-- Start of PROVIDED RECORDS --
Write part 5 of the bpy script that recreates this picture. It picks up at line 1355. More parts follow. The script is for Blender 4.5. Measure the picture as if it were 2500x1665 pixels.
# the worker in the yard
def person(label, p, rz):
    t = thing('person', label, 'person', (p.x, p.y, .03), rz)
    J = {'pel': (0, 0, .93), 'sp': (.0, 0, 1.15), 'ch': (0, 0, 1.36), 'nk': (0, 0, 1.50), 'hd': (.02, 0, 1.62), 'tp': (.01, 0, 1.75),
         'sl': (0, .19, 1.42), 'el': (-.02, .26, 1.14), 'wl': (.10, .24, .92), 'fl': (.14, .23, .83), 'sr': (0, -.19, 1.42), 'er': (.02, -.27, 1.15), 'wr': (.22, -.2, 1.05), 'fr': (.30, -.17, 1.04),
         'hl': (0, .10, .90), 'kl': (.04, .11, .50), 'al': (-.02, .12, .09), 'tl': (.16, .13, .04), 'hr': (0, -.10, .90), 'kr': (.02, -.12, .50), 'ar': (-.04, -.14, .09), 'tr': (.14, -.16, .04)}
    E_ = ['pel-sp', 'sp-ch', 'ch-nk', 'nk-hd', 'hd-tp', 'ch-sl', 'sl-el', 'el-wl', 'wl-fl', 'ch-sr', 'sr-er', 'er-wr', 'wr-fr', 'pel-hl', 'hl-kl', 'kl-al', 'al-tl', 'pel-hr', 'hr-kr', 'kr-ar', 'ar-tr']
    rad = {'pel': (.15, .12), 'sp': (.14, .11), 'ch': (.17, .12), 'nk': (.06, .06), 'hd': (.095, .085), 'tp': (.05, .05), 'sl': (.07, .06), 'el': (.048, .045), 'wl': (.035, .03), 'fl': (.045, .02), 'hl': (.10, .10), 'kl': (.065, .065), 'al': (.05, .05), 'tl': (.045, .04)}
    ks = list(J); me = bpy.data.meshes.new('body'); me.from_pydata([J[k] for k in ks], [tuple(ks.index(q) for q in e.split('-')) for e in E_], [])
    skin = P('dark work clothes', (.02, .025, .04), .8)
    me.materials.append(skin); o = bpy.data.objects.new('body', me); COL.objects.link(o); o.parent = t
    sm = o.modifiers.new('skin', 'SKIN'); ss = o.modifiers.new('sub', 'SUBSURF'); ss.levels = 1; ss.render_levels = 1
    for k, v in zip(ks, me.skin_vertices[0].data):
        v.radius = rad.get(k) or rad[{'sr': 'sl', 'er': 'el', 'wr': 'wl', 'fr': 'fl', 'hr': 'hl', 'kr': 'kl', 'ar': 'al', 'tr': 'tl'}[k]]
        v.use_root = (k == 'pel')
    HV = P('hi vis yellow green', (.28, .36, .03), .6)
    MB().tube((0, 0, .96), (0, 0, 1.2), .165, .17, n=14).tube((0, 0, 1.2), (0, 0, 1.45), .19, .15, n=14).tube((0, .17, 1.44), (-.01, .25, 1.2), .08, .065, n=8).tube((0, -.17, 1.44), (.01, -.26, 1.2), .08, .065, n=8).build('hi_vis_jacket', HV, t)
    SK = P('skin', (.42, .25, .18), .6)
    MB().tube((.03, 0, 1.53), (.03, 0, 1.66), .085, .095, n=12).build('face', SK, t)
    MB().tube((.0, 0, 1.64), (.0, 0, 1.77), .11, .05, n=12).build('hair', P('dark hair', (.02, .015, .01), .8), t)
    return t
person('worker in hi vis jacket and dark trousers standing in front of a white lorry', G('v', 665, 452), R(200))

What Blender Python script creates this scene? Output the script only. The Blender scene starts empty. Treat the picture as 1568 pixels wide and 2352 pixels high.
-- End of PROVIDED RECORDS --
• **GIVEN REQUEST**
Print the entries exactly. Include every one.

• **EXPECTED OUTPUT**
Write part 5 of the bpy script that recreates this picture. It picks up at line 1355. More parts follow. The script is for Blender 4.5. Measure the picture as if it were 2500x1665 pixels.
# the worker in the yard
def person(label, p, rz):
    t = thing('person', label, 'person', (p.x, p.y, .03), rz)
    J = {'pel': (0, 0, .93), 'sp': (.0, 0, 1.15), 'ch': (0, 0, 1.36), 'nk': (0, 0, 1.50), 'hd': (.02, 0, 1.62), 'tp': (.01, 0, 1.75),
         'sl': (0, .19, 1.42), 'el': (-.02, .26, 1.14), 'wl': (.10, .24, .92), 'fl': (.14, .23, .83), 'sr': (0, -.19, 1.42), 'er': (.02, -.27, 1.15), 'wr': (.22, -.2, 1.05), 'fr': (.30, -.17, 1.04),
         'hl': (0, .10, .90), 'kl': (.04, .11, .50), 'al': (-.02, .12, .09), 'tl': (.16, .13, .04), 'hr': (0, -.10, .90), 'kr': (.02, -.12, .50), 'ar': (-.04, -.14, .09), 'tr': (.14, -.16, .04)}
    E_ = ['pel-sp', 'sp-ch', 'ch-nk', 'nk-hd', 'hd-tp', 'ch-sl', 'sl-el', 'el-wl', 'wl-fl', 'ch-sr', 'sr-er', 'er-wr', 'wr-fr', 'pel-hl', 'hl-kl', 'kl-al', 'al-tl', 'pel-hr', 'hr-kr', 'kr-ar', 'ar-tr']
    rad = {'pel': (.15, .12), 'sp': (.14, .11), 'ch': (.17, .12), 'nk': (.06, .06), 'hd': (.095, .085), 'tp': (.05, .05), 'sl': (.07, .06), 'el': (.048, .045), 'wl': (.035, .03), 'fl': (.045, .02), 'hl': (.10, .10), 'kl': (.065, .065), 'al': (.05, .05), 'tl': (.045, .04)}
    ks = list(J); me = bpy.data.meshes.new('body'); me.from_pydata([J[k] for k in ks], [tuple(ks.index(q) for q in e.split('-')) for e in E_], [])
    skin = P('dark work clothes', (.02, .025, .04), .8)
    me.materials.append(skin); o = bpy.data.objects.new('body', me); COL.objects.link(o); o.parent = t
    sm = o.modifiers.new('skin', 'SKIN'); ss = o.modifiers.new('sub', 'SUBSURF'); ss.levels = 1; ss.render_levels = 1
    for k, v in zip(ks, me.skin_vertices[0].data):
        v.radius = rad.get(k) or rad[{'sr': 'sl', 'er': 'el', 'wr': 'wl', 'fr': 'fl', 'hr': 'hl', 'kr': 'kl', 'ar': 'al', 'tr': 'tl'}[k]]
        v.use_root = (k == 'pel')
    HV = P('hi vis yellow green', (.28, .36, .03), .6)
    MB().tube((0, 0, .96), (0, 0, 1.2), .165, .17, n=14).tube((0, 0, 1.2), (0, 0, 1.45), .19, .15, n=14).tube((0, .17, 1.44), (-.01, .25, 1.2), .08, .065, n=8).tube((0, -.17, 1.44), (.01, -.26, 1.2), .08, .065, n=8).build('hi_vis_jacket', HV, t)
    SK = P('skin', (.42, .25, .18), .6)
    MB().tube((.03, 0, 1.53), (.03, 0, 1.66), .085, .095, n=12).build('face', SK, t)
    MB().tube((.0, 0, 1.64), (.0, 0, 1.77), .11, .05, n=12).build('hair', P('dark hair', (.02, .015, .01), .8), t)
    return t
person('worker in hi vis jacket and dark trousers standing in front of a white lorry', G('v', 665, 452), R(200))

What Blender Python script creates this scene? Output the script only. The Blender scene starts empty. Treat the picture as 1568 pixels wide and 2352 pixels high.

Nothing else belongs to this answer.